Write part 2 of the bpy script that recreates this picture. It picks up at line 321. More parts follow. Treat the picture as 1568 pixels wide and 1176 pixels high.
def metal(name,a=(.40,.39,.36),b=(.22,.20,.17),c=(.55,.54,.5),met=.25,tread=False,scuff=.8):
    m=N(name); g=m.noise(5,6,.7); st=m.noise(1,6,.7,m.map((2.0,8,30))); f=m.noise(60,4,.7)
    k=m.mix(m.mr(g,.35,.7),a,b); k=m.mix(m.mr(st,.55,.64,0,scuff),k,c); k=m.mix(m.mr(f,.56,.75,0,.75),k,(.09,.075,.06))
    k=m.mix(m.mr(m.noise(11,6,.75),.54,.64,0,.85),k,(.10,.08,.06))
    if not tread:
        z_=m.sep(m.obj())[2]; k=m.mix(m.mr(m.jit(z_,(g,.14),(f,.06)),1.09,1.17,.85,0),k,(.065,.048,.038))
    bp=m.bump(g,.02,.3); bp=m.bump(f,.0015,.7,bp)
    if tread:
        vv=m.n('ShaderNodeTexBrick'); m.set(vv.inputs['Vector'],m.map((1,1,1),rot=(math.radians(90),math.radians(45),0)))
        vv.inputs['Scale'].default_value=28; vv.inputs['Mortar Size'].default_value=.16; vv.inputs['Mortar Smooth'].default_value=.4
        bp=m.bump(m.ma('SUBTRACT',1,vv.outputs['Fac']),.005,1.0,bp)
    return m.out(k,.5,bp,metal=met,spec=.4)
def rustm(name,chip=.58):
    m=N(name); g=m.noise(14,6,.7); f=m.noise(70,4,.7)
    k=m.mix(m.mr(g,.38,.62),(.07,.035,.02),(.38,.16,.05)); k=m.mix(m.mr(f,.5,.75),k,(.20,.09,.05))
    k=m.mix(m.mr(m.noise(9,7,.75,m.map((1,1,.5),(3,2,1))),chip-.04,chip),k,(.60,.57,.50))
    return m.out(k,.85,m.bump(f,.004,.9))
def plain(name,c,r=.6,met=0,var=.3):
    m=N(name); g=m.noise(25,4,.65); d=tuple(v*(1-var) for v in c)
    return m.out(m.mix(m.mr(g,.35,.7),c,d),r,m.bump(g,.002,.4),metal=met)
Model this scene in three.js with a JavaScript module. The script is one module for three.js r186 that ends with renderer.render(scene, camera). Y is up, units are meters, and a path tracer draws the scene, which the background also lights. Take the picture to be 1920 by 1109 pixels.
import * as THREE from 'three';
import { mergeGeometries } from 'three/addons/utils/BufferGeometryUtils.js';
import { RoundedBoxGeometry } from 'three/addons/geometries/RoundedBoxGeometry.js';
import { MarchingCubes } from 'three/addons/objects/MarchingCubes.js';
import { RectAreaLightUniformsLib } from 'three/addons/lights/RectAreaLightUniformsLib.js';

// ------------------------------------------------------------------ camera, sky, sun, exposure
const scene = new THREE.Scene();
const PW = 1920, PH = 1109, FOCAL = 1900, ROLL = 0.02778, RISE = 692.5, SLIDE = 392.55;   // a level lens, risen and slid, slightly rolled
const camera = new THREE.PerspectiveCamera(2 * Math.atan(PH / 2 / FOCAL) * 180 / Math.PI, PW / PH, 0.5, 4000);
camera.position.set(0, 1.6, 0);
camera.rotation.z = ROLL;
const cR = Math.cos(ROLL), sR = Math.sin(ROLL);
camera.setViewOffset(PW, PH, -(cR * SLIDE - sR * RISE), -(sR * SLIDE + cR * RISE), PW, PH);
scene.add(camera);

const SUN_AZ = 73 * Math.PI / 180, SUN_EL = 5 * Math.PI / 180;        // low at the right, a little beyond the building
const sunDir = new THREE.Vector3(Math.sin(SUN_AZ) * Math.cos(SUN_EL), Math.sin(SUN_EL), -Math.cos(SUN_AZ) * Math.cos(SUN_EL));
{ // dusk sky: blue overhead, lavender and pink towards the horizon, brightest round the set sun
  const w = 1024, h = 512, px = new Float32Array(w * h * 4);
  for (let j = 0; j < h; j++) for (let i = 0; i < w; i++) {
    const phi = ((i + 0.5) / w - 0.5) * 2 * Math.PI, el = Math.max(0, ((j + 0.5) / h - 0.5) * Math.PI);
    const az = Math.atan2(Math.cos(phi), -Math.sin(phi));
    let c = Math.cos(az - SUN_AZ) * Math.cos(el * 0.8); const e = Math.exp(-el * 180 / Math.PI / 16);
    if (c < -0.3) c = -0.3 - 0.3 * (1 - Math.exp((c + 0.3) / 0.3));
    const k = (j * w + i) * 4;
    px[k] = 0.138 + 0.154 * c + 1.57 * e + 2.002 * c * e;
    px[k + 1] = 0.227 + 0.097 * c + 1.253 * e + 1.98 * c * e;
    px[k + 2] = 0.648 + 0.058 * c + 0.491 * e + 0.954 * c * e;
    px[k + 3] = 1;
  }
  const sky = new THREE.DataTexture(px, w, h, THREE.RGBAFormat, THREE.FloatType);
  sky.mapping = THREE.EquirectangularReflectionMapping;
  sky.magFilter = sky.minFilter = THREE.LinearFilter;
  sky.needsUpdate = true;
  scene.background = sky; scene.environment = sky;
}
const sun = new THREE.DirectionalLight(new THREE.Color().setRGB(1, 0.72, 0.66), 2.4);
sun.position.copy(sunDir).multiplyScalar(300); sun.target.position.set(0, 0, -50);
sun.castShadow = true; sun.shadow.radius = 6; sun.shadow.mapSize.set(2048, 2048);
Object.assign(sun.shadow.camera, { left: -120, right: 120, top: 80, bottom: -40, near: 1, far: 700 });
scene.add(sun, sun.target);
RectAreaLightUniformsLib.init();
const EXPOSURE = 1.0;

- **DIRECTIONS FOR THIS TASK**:
Extract all of the data shown above and repeat it verbatim.

- **RESPONSE**:
Write part 2 of the bpy script that recreates this picture. It picks up at line 321. More parts follow. Treat the picture as 1568 pixels wide and 1176 pixels high.
def metal(name,a=(.40,.39,.36),b=(.22,.20,.17),c=(.55,.54,.5),met=.25,tread=False,scuff=.8):
    m=N(name); g=m.noise(5,6,.7); st=m.noise(1,6,.7,m.map((2.0,8,30))); f=m.noise(60,4,.7)
    k=m.mix(m.mr(g,.35,.7),a,b); k=m.mix(m.mr(st,.55,.64,0,scuff),k,c); k=m.mix(m.mr(f,.56,.75,0,.75),k,(.09,.075,.06))
    k=m.mix(m.mr(m.noise(11,6,.75),.54,.64,0,.85),k,(.10,.08,.06))
    if not tread:
        z_=m.sep(m.obj())[2]; k=m.mix(m.mr(m.jit(z_,(g,.14),(f,.06)),1.09,1.17,.85,0),k,(.065,.048,.038))
    bp=m.bump(g,.02,.3); bp=m.bump(f,.0015,.7,bp)
    if tread:
        vv=m.n('ShaderNodeTexBrick'); m.set(vv.inputs['Vector'],m.map((1,1,1),rot=(math.radians(90),math.radians(45),0)))
        vv.inputs['Scale'].default_value=28; vv.inputs['Mortar Size'].default_value=.16; vv.inputs['Mortar Smooth'].default_value=.4
        bp=m.bump(m.ma('SUBTRACT',1,vv.outputs['Fac']),.005,1.0,bp)
    return m.out(k,.5,bp,metal=met,spec=.4)
def rustm(name,chip=.58):
    m=N(name); g=m.noise(14,6,.7); f=m.noise(70,4,.7)
    k=m.mix(m.mr(g,.38,.62),(.07,.035,.02),(.38,.16,.05)); k=m.mix(m.mr(f,.5,.75),k,(.20,.09,.05))
    k=m.mix(m.mr(m.noise(9,7,.75,m.map((1,1,.5),(3,2,1))),chip-.04,chip),k,(.60,.57,.50))
    return m.out(k,.85,m.bump(f,.004,.9))
def plain(name,c,r=.6,met=0,var=.3):
    m=N(name); g=m.noise(25,4,.65); d=tuple(v*(1-var) for v in c)
    return m.out(m.mix(m.mr(g,.35,.7),c,d),r,m.bump(g,.002,.4),metal=met)
Model this scene in three.js with a JavaScript module. The script is one module for three.js r186 that ends with renderer.render(scene, camera). Y is up, units are meters, and a path tracer draws the scene, which the background also lights. Take the picture to be 1920 by 1109 pixels.
import * as THREE from 'three';
import { mergeGeometries } from 'three/addons/utils/BufferGeometryUtils.js';
import { RoundedBoxGeometry } from 'three/addons/geometries/RoundedBoxGeometry.js';
import { MarchingCubes } from 'three/addons/objects/MarchingCubes.js';
import { RectAreaLightUniformsLib } from 'three/addons/lights/RectAreaLightUniformsLib.js';

// ------------------------------------------------------------------ camera, sky, sun, exposure
const scene = new THREE.Scene();
const PW = 1920, PH = 1109, FOCAL = 1900, ROLL = 0.02778, RISE = 692.5, SLIDE = 392.55;   // a level lens, risen and slid, slightly rolled
const camera = new THREE.PerspectiveCamera(2 * Math.atan(PH / 2 / FOCAL) * 180 / Math.PI, PW / PH, 0.5, 4000);
camera.position.set(0, 1.6, 0);
camera.rotation.z = ROLL;
const cR = Math.cos(ROLL), sR = Math.sin(ROLL);
camera.setViewOffset(PW, PH, -(cR * SLIDE - sR * RISE), -(sR * SLIDE + cR * RISE), PW, PH);
scene.add(camera);

const SUN_AZ = 73 * Math.PI / 180, SUN_EL = 5 * Math.PI / 180;        // low at the right, a little beyond the building
const sunDir = new THREE.Vector3(Math.sin(SUN_AZ) * Math.cos(SUN_EL), Math.sin(SUN_EL), -Math.cos(SUN_AZ) * Math.cos(SUN_EL));
{ // dusk sky: blue overhead, lavender and pink towards the horizon, brightest round the set sun
  const w = 1024, h = 512, px = new Float32Array(w * h * 4);
  for (let j = 0; j < h; j++) for (let i = 0; i < w; i++) {
    const phi = ((i + 0.5) / w - 0.5) * 2 * Math.PI, el = Math.max(0, ((j + 0.5) / h - 0.5) * Math.PI);
    const az = Math.atan2(Math.cos(phi), -Math.sin(phi));
    let c = Math.cos(az - SUN_AZ) * Math.cos(el * 0.8); const e = Math.exp(-el * 180 / Math.PI / 16);
    if (c < -0.3) c = -0.3 - 0.3 * (1 - Math.exp((c + 0.3) / 0.3));
    const k = (j * w + i) * 4;
    px[k] = 0.138 + 0.154 * c + 1.57 * e + 2.002 * c * e;
    px[k + 1] = 0.227 + 0.097 * c + 1.253 * e + 1.98 * c * e;
    px[k + 2] = 0.648 + 0.058 * c + 0.491 * e + 0.954 * c * e;
    px[k + 3] = 1;
  }
  const sky = new THREE.DataTexture(px, w, h, THREE.RGBAFormat, THREE.FloatType);
  sky.mapping = THREE.EquirectangularReflectionMapping;
  sky.magFilter = sky.minFilter = THREE.LinearFilter;
  sky.needsUpdate = true;
  scene.background = sky; scene.environment = sky;
}
const sun = new THREE.DirectionalLight(new THREE.Color().setRGB(1, 0.72, 0.66), 2.4);
sun.position.copy(sunDir).multiplyScalar(300); sun.target.position.set(0, 0, -50);
sun.castShadow = true; sun.shadow.radius = 6; sun.shadow.mapSize.set(2048, 2048);
Object.assign(sun.shadow.camera, { left: -120, right: 120, top: 80, bottom: -40, near: 1, far: 700 });
scene.add(sun, sun.target);
RectAreaLightUniformsLib.init();
const EXPOSURE = 1.0;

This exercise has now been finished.